Verbindend wirkt der Sport: 1976 gewinnt Franz Klammer die Goldmedaille bei den Olympischen Spielen in Innsbruck und wird damit zum Idol für ganz Österreich. „Ich habe das Rennen gewinnen müssen“, sagt er im ORF-Interview.

1989 kommt es mit Jörg Haider von der FPÖ zum politischen Systemwechsel in Kärnten. „Nach 44 Jahren zeigen sich negative Seiten, Stichwort Parteibuchwirtschaft, wer keine Nähe zur SPÖ oder zum kleineren Teil auch zur ÖVP hatte, konnte nicht Schuldirektor werden“, sagt Historiker Hellwig Valentin. Geopolitische Veränderungen haben 1991 Auswirkungen auf Kärnten: Der Zerfall Jugoslawiens bedeutet Krieg an der Landesgrenze, das österreichische Bundesheer rückt mit Panzern an, die Luftabwehr steht im Grenzsicherungseinsatz.

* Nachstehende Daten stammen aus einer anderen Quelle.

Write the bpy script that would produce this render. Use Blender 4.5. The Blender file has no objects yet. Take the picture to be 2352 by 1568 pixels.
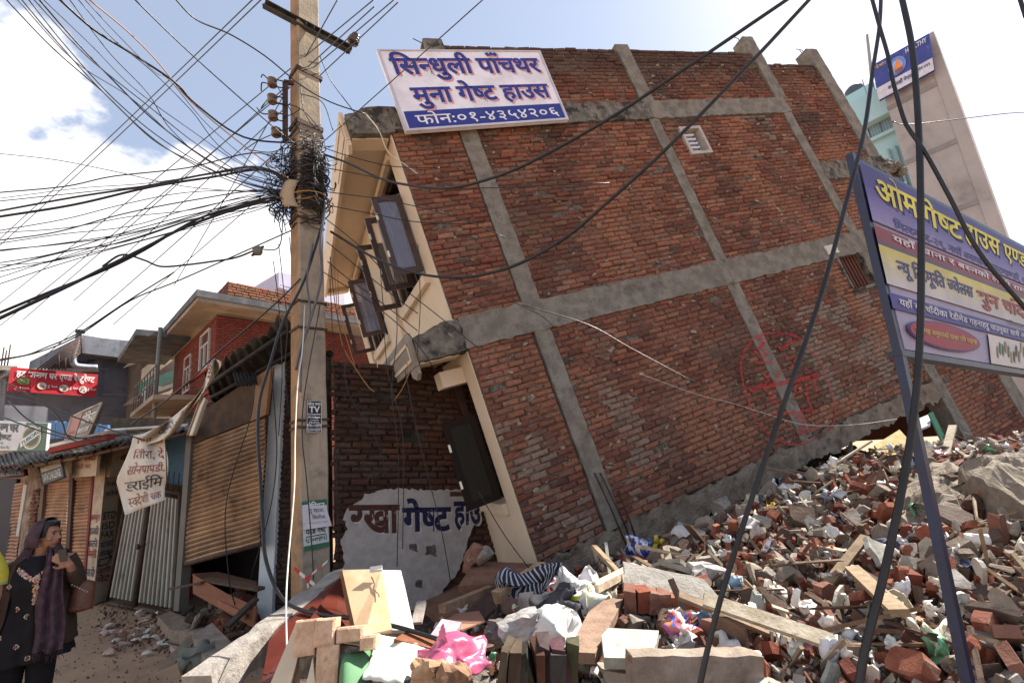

Erst im Jahr 2011, 56 Jahre nach dem Staatsvertrag, kommt es zu einer einvernehmlichen Lösung zwischen den beiden Konfliktparteien Kärntens: in zweisprachigen Gemeinden mit mindestens 17,5 Prozent slowenischsprachiger Bevölkerung werden zweisprachige Ortstafeln aufgestellt. Mittlerweile ist Kärntens Nachbarland Slowenien in der EU und das gemischtsprachige Gebiet in Südkärnten kein vernachlässigter Grenzraum mehr. Und wie die Nachkommen von Rosi und Maria zeigen, unterscheiden sich die Wünsche und Ziele der jungen Menschen in Kärnten kaum voneinander, egal welcher Volksgruppe sie angehören. Alle träumen von Beruf und Familie und einem friedlichen Leben im Schnittpunkt der drei großen europäischen Kulturkreise, dem slawischen, dem romanischen und dem germanischen.